En la tercera semana de julio preferí mantener un perfil bajo, no soliviantar a nadie en casa y en la medida de la posible seguir mis cosas en las horas muertas cuando todo el mundo descansa. Nada que destacar: perdí el empuje de trabajo de la primera semana, pero a cambio, supongo, habré hecho otras cosas. Uno de mis propósitos de verano era salir a caminar de mañana, antes del calor, con o sin perro, para mantener un poco el peso, y hacer el siempre requerido ejercicio. Lo hice bien durante dos o tres días, pero luego el cansancio me venció. Sigo sacando a los perros un buen rato, pero no me meto una hora de paso vivo hasta el cementerio cercano. Y es que nunca, nunca, he conseguido, por mucho que me esforzara, en llegar a establecer una rutina física que fuera la que luego hiciera al cuerpo pedir esa rutina. Debo quedarme en el umbral de esa dependencia hormonal o algo. Pero bueno, igual es lo mismo que me pasa con el café o la cocacola, que nunca (o al menos hasta hace relativamente poco) me han sobreestimulado, ni la valeriana me ha relajado, ni una ducha por la mañana me ha ayudado a activarme.
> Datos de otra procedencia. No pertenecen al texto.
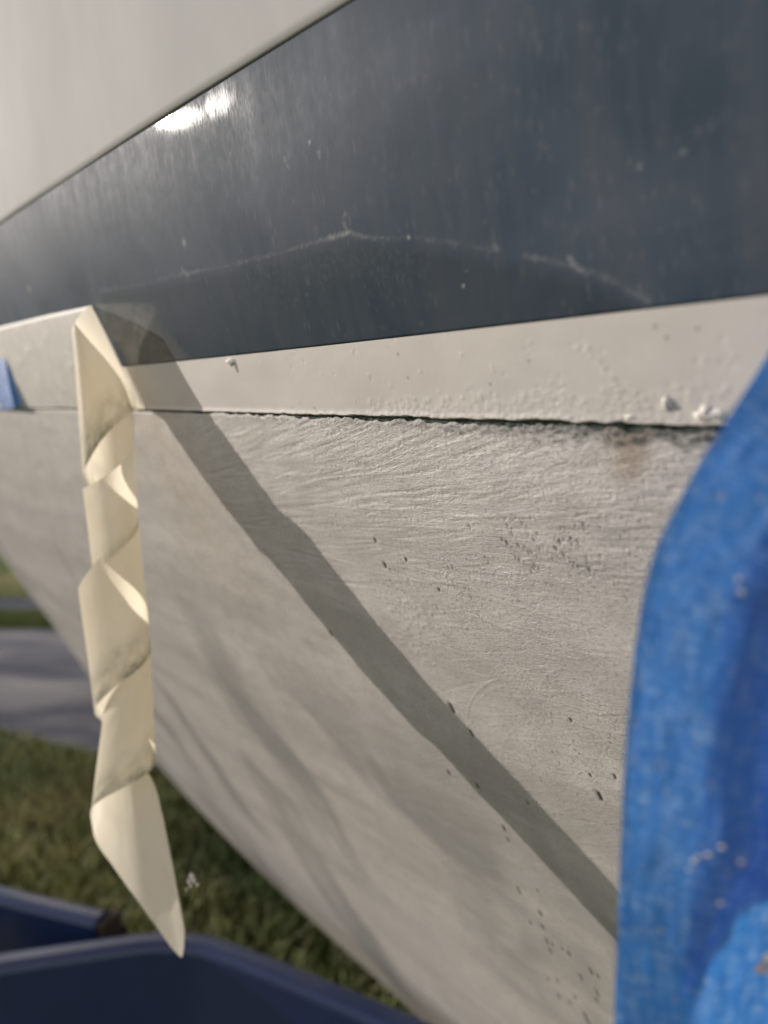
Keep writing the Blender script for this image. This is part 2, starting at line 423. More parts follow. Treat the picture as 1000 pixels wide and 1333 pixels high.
# --- bottom paint: sanding scratches, swirls, pits, blisters
H = Field(-.14, .75, -.45, .02); D = Field(-.14, .75, -.45, .02)
def ang_field(x, y):
    a = np.interp(y, [560, 600, 650, 720, 800, 950, 1150], [-20, -15, -4, 3, 13, 16, 20])
    if x > 700 and y < 660: a = a*.35
    return R(a)
def scratch(x, y, L, w, amp, bend=0.0, da=0.0):
    a = ang_field(x, y)+da; pts = []; px, py = x, y
    for k in range(7):
        pts.append((px, py)); px += math.cos(a)*L/6; py += math.sin(a)*L/6; a += bend/6
    H.stroke(pts, w, amp, jit=.35)
def region(k, x0, x1, y0, y1): return zip(rng.uniform(x0, x1, k), rng.uniform(y0, y1, k))
for x, y in region(560, 330, 930, 562, 760):
    scratch(x, y, rng.uniform(25, 110), rng.uniform(.00035, .0006), rng.choice([1, 1, -1])*rng.uniform(.00006, .00015), rng.normal(0, .12), rng.normal(0, .12))
for x, y in region(150, 250, 480, 560, 690):
    scratch(x, y, rng.uniform(25, 70), rng.uniform(.0006, .001), rng.choice([1, -1])*rng.uniform(.00006, .00014), rng.normal(0, .15), rng.normal(0, .12))
for x, y in region(420, 480, 820, 740, 1180):
    scratch(x, y, rng.uniform(20, 120), rng.uniform(.0003, .0005), rng.choice([1, 1, -1])*rng.uniform(.00004, .0001), rng.normal(0, .25), rng.normal(0, .25))
for x, y in region(120, 620, 800, 870, 1100):
    scratch(x, y, rng.uniform(15, 60), rng.uniform(.0003, .0004), rng.choice([1, -1])*rng.uniform(.00002, .00005), rng.normal(0, .6), rng.uniform(-1.6, 1.6))
for pts in ([(460,630),(520,595),(560,565)], [(420,640),(540,600),(640,590),(700,600)], [(430,690),(500,684),(600,690),(700,700),(860,702)],
            [(590,768),(680,792),(760,820)], [(540,640),(640,628),(760,615)], [(560,780),(660,820),(740,840)], [(640,650),(780,640),(900,642)]):
    H.stroke(pts, .00045, .00012, jit=.2)
def arc(cx, cy, r, a0_, a1_, amp, w=.0004, sq=1.0):
    H.stroke([(cx+r*math.cos(t), cy+r*sq*math.sin(t)) for t in np.linspace(R(a0_), R(a1_), 22)], w, amp, jit=.2)
arc(660, 935, 52, 170, 300, .00016); arc(660, 940, 46, 180, 320, .00008); arc(598, 930, 18, 20, 110, .00016, sq=1.0)
arc(735, 905, 34, 180, 290, .00014); arc(750, 920, 36, 180, 300, .00007)
for k in range(26):
    arc(rng.uniform(690, 760), rng.uniform(930, 1000), rng.uniform(18, 75), rng.uniform(0, 360), rng.uniform(380, 470), rng.choice([1, -1])*rng.uniform(.00003, .00008), .0003)
for k in range(14):
    r_ = 30+k*5.5; arc(540, 1010, r_, 60, 140, .00006*rng.uniform(.5, 1.3), .0004)
for k in range(16):
    arc(700+k*5, 1230+k*6, 38, -70, 20, .00007*rng.uniform(.5, 1.3), .0004)
def pit(x, y, w, h_, deep=1.0):
    q = on_hull(x, y)
    if q is None: return
    pxs = .00032*np.interp(x, [200, 500, 800], [1.6, 1.05, .8])*np.interp(y, [550, 1300], [1, 1.25])
    tilt = rng.uniform(-.3, .1)
    m = 5
    for k in range(m):
        t = (k-(m-1)/2)/m*h_
        qq = on_hull(x+t*.45, y+t)
        if qq is None: return
        H.dot(qq[0], qq[1], w*pxs*.55, w*pxs*.5, -.00045*deep); D.dot(qq[0], qq[1], w*pxs*.5, w*pxs*.42, 1.15*min(1, deep))  # pits are sunk and also given a darker colour
    qq = on_hull(x+w*.6+h_*.3, y+h_*.7)
    if qq: H.dot(qq[0], qq[1], w*pxs*.6, w*pxs*.5, .00022)
for x, y, w, h_ in ((588,922,6,11),(780,1037,6,10),(584,1007,4,4),(620,1024,4,5),(613,955,4,8),(800,1012,3,6),(743,938,3,4),(768,1010,3,4),
                    (570,768,3,3),(500,736,4,5),(487,704,3,3),(527,729,3,4),(675,1160,4,10),(703,1190,4,7),(690,1203,3,6),(706,1208,4,7),(711,1226,4,8),
                    (718,1230,3,6),(716,1239,3,9),(740,1243,4,6),(731,1236,3,4),(769,1266,4,9),(756,1274,4,8),(778,1272,3,6),(713,1276,3,4),(725,1278,3,6),
                    (727,1298,4,6),(748,1300,3,6),(777,1294,4,12),(776,1303,3,7),(762,1324,5,10),(742,1306,3,5),(700,1160,2,4),(430,825,5,4),(655,1080,4,6),(660,1094,3,5),(685,1046,3,3)):
    pit(x, y, w, h_)
for x, y in zip(rng.normal(712, 42, 70), rng.normal(722, 22, 70)):            # pitted dark patch
    pit(x, y, rng.uniform(1.5, 4), rng.uniform(1, 6), rng.uniform(.2, .7))
for x, y in region(70, 500, 640, 720, 830): pit(x, y, rng.uniform(1.2, 2.6), rng.uniform(1, 4), rng.uniform(.15, .5))
for x, y in region(40, 780, 890, 640, 800): pit(x, y, rng.uniform(1.2, 2.6), rng.uniform(1, 5), rng.uniform(.15, .5))
for x, y in region(50, 690, 800, 930, 1080): pit(x, y, rng.uniform(1.2, 2.6), rng.uniform(1, 5), rng.uniform(.15, .5))
for k in range(170):                                   # blistered patch
    t = rng.random(); x = 515+t*50+rng.normal(0, 16); y = 775+t*75+rng.normal(0, 16); q = on_hull(x, y)
    r_ = rng.uniform(.0005, .0011); H.dot(q[0], q[1], r_, r_*.8, .00028*rng.uniform(.4, 1.2))
for k in range(1900):                                   # grime below the seam
    x = rng.uniform(330, 945); dens = np.interp(x, [330, 600, 800, 945], [.35, .7, 1, 1])
    y = np.interp(x, [300, 460, 620, 940], [540, 547, 552, 560])-3+abs(rng.normal(0, 9*dens)); q = on_hull(x, y)
    D.dot(q[0], q[1], rng.uniform(.0005, .0026), rng.uniform(.0003, .0007), rng.uniform(.2, 1.1)*dens*(rng.random() < .6))
for pts, w, a in (([(818,567),(829,573),(836,580)], .0007, .9), ([(848,562),(875,576),(900,590)], .0005, .8), ([(352,540),(362,548)], .0007, .8), ([(880,560),(895,570)], .0006, .8)):
    D.stroke(pts, w, a)
RU = Field(-.14, .75, -.06, .02)
for k in range(220):
    x = 817+rng.normal(0, 9); y = 558+abs(rng.normal(0, 24)); q = on_hull(x, y); RU.dot(q[0], q[1], rng.uniform(.0012, .003), rng.uniform(.001, .003), rng.uniform(.1, .5))

fine = .00045
sB = s_columns(fine)
zr = [0.0]
while zr[-1] < 1.0:
    v = zr[-1]; zr.append(v + (.00045 if v < .22 else .0012 if v < .42 else .02))
zr = np.array(zr); zr = zr[zr < .985]
gap = .0012+.0009*np.clip((.35-sB)/.35, 0, 1.3) + .0009*fbm(sB*170, sB*0, 5, 21)
gap = np.where(sB > .42, .0012, np.maximum(gap, .0004))
top_b = Z3(sB) - gap
zz = top_b[None, :] - zr[:, None]*((.985+top_b)/.985)[None, :]
ss = np.broadcast_to(sB, zz.shape)
inside = (ss > -.14) & (ss < .74) & (zz > -.44)
disp = np.where(inside, H.at(ss, zz), 0)
depth_ = np.clip((ss+.1)/.5, 0, 1)
low = fbm(ss*30, zz*70, 3, 41)*.00022 + fbm(ss*9, zz*14, 3, 44)*.0005
edge = -.00035*np.exp(-(zr[:, None]/.0008)**2) + .00010*fbm(ss*300, zz*500, 3, 9)*np.exp(-(zr[:, None]/.004)**2)
off = -.0007 + disp + low*np.clip(1.0, 0, 1) + edge
P = hull_p(ss, zz, off)
# --- darker streaks trailing along the hull low down
qa, qb = on_hull(215, 860), on_hull(500, 1265)
tl = (qb[1]-qa[1])/(qb[0]-qa[0]); nm = math.hypot(1, tl); print('streak', qa, qb, tl)
ac, al = (zz-tl*ss)/nm, (ss+tl*zz)/nm
wob = .30*fbm(ss*12, zz*12, 2, 66)
sm = np.clip(fbm(al*5.0+wob, ac*13+wob, 3, 61)*1.5-.08, 0, 1)*np.clip((-zz-.155+.12*(ss-.2))/.14, 0, 1)*np.clip((ss+.02)/.2, 0, 1)*.75
sz = np.stack([ss, zz, 0*zz], -1)
worn = np.clip((.52-ss)/.25, .06, 1)*np.clip((zz+.25)/.13, .04, 1)
worn *= np.clip(.72+.6*fbm(ss*14, zz*22, 3, 71), .3, 1.3)
rows_c = 8                                             # round the bilge to the keel
lastz, lastP = zz[-1], P[-1]
bo = grid_obj('bottom_paint', P, M_bottom, boat, {'sz': sz, 'mark_tone': np.where(inside, np.clip(D.at(ss, zz), 0, 1), 0),
     'rust': np.where(inside, np.clip(RU.at(ss, zz)*1.3, 0, .9), 0)*(zz > -.055), 'dark_streak': np.clip(sm, 0, .8), 'worn': worn})
bo['label'] = 'scratched and pitted grey bottom paint below the seam'

# --- pale band with a built-up lower lip
HP = Field(-.14, .75, -.06, .08); DP = Field(-.14, .75, -.06, .08)
for k in range(520):
    x = rng.uniform(480, 950); yb = np.interp(x, [460, 620, 800, 940], [541, 545, 549, 551]); y = yb-3-abs(rng.normal(0, np.interp(x, [480, 700, 950], [8, 16, 18])))
    q = on_hull(x, y); r_ = rng.uniform(.0004, .0009); HP.dot(q[0], q[1], r_, r_, rng.uniform(.00008, .00026))
for k in range(26):
    t = k/25; x = 763+48*t+rng.normal(0, 1.5); y = 452+58*t+rng.normal(0, 1.5); q = on_hull(x, y); HP.dot(q[0], q[1], .0006, .0005, .00026)
for k in range(60):
    x = rng.uniform(340, 960); y = rng.uniform(440, 540); q = on_hull(x, y); HP.dot(q[0], q[1], .0005, .0005, rng.choice([1, -1])*.00016)
for x, y in ((533,492),(520,461),(855,425),(910,428),(870,440),(690,470),(640,500)):
    q = on_hull(x, y); DP.dot(q[0], q[1], .0004, .0004, .7)
for k in range(160):
    x = rng.uniform(380, 900); y = np.interp(x, [300, 460, 620, 940], [536, 541, 545, 551])-abs(rng.normal(0, 3)); q = on_hull(x, y); DP.dot(q[0], q[1], .0007, .0003, rng.uniform(.1, .5))
sP = s_columns(.0006); nP = 90
bot = Z3(sP)+.0004*fbm(sP*190, sP*0+3, 5, 31)*np.clip((.6-sP)/.4, 0, 1); top = Z2(sP)
u = np.linspace(0, 1, nP)[:, None]
zz = top[None]*(1-u)+bot[None]*u; ss = np.broadcast_to(sP, zz.shape); ins = (ss > -.14) & (ss < .74)
lip = .0007*np.exp(-((zz-bot[None])/.0016)**2)
offp = .0006+lip+np.where(ins, HP.at(ss, zz), 0)+.0002*fbm(ss*25, zz*40, 3, 51)
offp[-1] = -.0025; 
zz2 = zz.copy(); zz2[-2] -= .0
P = hull_p(ss, zz2, offp)
grid_obj('boot_top_band', P, M_pale, boat, {'sz': np.stack([ss, zz, 0*zz], -1), 'mark_tone': np.where(ins, np.clip(DP.at(ss, zz), 0, 1), 0)})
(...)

Durante el mes de junio y buena parte de julio gozamos en la Isla de un tiempo maravilloso. No fue hasta la segunda semana de julio que llegó la primera ola de calor del verano (mientras escribo, empezando la cuarta semana, llevamos tres días algo tórridos). Es algo que, viviendo con la ecoansiedad actual, y la crisis climática, no me podía creer. Me explico: el verano pasado fue terrible. Terrible. Y eso que pasamos una de las peores olas de calor fuera la Isla, en las maravillosas tierras asturianas. Y ésta era la idea que tenía yo para este verano; ya sabéis, lo de "este va a ser el verano más fresquito de los que te quedan por vivir". No sabéis con qué alegría he disfrutado de la suavidad de las temperaturas de este mes y medio. Aún hoy considero que no hemos llegado a las cifras de calor atroces del año pasado. Vivir para experimentar que la anterior frase no tenía por qué ser una verdad revelada me ha llenado de amor por la vida. Lo digo completamente en serio: siento que vivimos de prestado todos estos días de buenas (normales) temperaturas. Siento que ya no son lo normal, sino una anomalía dentro del gran patrón que nos lleva a la mierda. Me alegra sobremanera tener días de viento fresquito en verano; siento que no me lo merezco. Siento que se va a acabar en nada y volveremos a hundirnos en el infierno climático. Porque, amigos, vosotros y yo podemos hacer muchas cosas por el clima (en esta casa se recicla, se reutiliza, se come poca carne, no hay aire acondicionado, no se viaja en avión y hace tres años que no tengo coche), pero si los gobiernos (instigados por la gente), las grandes empresas, y los que llevan el mundo no hacen grandes cambios, nosotros, curritos, poco vamos a aportar. Esto es así. Creo realmente que estamos condenados, que no sé qué mundo dejaré a mis hijas, que quizá debería haber pensado mejor si traerlas al mundo (no me arrepiento de ello, pero veo con temor el futuro que les espera).
Tampoco sé si esta bonanza atmosférica es en realidad la antesala de algo aún peor que esté por venir, porque, como ya he dicho, apenas me creo que no esté asándome de calor y luchando por respirar. Cada día de fresco de tramuntana es un regalo al que dar gracias a la vida. ¿Se me va mucho la pinza?